▶ Stored dataset items
####################

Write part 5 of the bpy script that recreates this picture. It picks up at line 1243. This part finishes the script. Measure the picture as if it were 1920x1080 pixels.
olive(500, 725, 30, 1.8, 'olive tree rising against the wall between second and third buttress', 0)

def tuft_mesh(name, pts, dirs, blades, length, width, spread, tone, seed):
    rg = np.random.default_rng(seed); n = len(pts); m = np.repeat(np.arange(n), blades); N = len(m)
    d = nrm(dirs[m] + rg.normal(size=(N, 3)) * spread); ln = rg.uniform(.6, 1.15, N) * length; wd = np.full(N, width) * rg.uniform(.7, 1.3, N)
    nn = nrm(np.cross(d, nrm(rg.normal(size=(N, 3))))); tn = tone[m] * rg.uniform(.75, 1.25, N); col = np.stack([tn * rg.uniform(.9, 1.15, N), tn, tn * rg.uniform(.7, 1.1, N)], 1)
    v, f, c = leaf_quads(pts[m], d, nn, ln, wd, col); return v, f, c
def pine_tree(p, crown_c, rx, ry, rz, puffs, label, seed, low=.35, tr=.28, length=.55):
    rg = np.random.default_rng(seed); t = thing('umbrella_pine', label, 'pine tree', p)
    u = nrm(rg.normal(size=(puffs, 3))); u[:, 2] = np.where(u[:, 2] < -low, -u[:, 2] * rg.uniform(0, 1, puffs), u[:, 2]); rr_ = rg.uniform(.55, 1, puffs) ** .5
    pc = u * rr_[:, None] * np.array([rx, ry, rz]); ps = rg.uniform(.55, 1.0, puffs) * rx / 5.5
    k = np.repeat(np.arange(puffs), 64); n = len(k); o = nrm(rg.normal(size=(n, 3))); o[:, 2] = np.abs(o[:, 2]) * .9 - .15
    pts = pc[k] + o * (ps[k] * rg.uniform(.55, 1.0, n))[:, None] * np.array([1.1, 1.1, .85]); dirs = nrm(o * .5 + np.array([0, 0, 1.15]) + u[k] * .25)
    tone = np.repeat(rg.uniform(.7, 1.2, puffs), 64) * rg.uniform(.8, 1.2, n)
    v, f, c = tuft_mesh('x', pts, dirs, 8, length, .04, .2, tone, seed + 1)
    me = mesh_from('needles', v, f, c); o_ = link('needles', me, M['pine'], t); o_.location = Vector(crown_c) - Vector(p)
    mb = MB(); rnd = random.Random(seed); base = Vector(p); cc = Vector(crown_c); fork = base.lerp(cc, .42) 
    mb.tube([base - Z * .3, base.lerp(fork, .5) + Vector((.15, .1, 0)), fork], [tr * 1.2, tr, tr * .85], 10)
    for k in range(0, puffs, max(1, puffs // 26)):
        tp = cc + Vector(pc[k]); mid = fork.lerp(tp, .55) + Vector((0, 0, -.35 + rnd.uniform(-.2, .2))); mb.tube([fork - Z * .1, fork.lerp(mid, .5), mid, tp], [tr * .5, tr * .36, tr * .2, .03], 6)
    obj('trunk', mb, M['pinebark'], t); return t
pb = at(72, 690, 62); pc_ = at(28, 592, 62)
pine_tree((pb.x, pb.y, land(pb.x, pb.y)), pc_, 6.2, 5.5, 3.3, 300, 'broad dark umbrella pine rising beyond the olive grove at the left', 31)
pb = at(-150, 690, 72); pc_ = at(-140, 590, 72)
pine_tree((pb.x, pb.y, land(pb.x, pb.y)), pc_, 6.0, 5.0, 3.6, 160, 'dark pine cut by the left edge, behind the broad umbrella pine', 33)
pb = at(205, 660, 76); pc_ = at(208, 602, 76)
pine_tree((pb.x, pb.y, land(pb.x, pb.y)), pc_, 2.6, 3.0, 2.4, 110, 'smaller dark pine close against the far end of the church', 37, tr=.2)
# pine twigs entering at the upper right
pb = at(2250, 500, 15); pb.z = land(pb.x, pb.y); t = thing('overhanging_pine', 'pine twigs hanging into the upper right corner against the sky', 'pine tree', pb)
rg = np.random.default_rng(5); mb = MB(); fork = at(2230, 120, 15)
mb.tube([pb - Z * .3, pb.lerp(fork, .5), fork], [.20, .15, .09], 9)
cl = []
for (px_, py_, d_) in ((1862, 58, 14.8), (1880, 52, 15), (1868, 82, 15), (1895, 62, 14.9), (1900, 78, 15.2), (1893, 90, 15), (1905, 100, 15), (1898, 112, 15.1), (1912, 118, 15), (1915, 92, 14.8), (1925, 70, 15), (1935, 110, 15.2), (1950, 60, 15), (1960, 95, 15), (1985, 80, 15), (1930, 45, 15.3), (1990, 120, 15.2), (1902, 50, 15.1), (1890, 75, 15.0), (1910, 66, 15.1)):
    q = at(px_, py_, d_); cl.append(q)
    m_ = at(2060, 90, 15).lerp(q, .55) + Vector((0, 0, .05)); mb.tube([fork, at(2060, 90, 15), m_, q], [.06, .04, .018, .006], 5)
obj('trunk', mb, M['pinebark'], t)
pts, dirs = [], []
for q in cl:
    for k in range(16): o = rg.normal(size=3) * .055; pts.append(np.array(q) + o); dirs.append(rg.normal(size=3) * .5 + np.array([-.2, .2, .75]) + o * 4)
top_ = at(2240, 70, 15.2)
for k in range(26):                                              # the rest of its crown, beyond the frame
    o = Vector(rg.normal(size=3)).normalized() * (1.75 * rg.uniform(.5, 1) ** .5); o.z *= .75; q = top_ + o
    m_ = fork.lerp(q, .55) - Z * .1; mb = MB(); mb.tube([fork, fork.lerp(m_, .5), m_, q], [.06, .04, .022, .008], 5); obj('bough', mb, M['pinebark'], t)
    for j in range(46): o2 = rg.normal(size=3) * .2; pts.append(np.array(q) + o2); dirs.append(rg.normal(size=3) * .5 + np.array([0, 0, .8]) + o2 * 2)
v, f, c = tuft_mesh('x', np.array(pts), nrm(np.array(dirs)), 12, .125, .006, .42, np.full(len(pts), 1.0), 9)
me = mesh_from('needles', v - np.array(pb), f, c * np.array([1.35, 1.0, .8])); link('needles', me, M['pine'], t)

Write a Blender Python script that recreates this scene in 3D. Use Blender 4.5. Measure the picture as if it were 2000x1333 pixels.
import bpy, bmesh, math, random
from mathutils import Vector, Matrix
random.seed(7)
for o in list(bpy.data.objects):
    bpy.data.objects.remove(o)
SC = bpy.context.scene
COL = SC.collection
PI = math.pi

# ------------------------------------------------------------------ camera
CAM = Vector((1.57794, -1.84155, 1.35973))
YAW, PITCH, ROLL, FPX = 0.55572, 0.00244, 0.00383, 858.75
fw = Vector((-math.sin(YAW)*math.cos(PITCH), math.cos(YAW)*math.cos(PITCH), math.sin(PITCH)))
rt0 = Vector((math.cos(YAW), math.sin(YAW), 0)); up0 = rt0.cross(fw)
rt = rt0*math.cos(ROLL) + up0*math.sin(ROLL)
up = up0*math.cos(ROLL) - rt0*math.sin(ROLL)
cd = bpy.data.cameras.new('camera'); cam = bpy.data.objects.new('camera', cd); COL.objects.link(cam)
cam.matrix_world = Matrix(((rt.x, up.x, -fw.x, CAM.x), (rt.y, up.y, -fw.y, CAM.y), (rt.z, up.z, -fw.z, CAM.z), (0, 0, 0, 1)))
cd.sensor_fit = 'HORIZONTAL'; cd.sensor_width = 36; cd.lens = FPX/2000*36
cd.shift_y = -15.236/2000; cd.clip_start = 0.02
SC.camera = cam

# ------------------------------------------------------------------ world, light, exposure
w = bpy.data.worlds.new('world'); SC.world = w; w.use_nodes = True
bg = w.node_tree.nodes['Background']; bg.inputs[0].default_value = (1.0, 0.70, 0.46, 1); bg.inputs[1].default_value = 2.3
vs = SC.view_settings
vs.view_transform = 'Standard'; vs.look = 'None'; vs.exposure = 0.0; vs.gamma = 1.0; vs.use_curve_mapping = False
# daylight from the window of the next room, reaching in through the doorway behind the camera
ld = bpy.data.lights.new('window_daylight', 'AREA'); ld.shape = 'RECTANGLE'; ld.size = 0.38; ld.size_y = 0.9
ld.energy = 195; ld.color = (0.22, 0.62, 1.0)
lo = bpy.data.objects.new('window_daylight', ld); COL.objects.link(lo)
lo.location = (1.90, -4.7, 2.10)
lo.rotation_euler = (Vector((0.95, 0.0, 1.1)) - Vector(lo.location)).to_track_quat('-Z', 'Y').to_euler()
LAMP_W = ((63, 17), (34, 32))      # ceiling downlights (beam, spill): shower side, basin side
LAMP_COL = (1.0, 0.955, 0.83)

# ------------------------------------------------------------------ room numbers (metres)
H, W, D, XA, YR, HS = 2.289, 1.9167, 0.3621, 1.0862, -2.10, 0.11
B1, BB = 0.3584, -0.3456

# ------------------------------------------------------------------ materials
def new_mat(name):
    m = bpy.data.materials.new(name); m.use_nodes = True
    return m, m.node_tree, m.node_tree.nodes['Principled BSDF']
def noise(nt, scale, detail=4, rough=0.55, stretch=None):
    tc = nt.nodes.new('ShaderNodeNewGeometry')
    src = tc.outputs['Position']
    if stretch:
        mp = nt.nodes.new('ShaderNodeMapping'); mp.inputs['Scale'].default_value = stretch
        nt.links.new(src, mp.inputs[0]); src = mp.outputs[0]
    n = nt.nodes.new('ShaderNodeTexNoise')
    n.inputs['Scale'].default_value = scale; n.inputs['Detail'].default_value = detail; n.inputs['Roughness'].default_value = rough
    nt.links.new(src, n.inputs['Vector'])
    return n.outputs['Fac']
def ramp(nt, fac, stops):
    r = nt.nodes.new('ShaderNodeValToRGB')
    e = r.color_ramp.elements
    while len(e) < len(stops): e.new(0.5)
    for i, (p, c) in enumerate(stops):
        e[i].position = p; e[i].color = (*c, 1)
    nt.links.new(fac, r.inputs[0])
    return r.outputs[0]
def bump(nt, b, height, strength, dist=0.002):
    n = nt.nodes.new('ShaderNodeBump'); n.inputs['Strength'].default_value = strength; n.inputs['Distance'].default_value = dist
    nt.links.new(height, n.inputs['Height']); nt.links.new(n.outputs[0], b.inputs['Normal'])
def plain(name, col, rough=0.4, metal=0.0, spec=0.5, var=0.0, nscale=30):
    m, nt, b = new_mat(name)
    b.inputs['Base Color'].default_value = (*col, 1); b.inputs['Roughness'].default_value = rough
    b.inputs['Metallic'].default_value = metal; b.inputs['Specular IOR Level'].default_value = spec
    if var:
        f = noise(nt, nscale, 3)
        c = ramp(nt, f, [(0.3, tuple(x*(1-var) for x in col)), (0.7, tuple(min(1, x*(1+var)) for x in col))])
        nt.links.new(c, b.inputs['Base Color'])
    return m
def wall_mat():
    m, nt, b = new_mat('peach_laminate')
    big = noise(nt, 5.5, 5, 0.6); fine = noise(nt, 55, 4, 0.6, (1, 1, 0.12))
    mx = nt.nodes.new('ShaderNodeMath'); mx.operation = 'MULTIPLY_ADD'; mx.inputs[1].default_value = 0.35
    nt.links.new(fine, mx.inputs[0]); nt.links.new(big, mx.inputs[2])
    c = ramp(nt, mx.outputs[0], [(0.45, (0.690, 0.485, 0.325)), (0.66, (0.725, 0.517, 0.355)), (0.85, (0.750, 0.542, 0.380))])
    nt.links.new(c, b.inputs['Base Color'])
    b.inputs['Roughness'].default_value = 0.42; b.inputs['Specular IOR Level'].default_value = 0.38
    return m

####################

▶ EXERCISE
Transcribe only the lines from the beginning of the entries to the line with "olive(500, 725, 30, 1.8, 'olive", inclusive, exactly as written.

▶ WRITTEN ANSWER
Write part 5 of the bpy script that recreates this picture. It picks up at line 1243. This part finishes the script. Measure the picture as if it were 1920x1080 pixels.
olive(500, 725, 30, 1.8, 'olive tree rising against the wall between second and third buttress', 0)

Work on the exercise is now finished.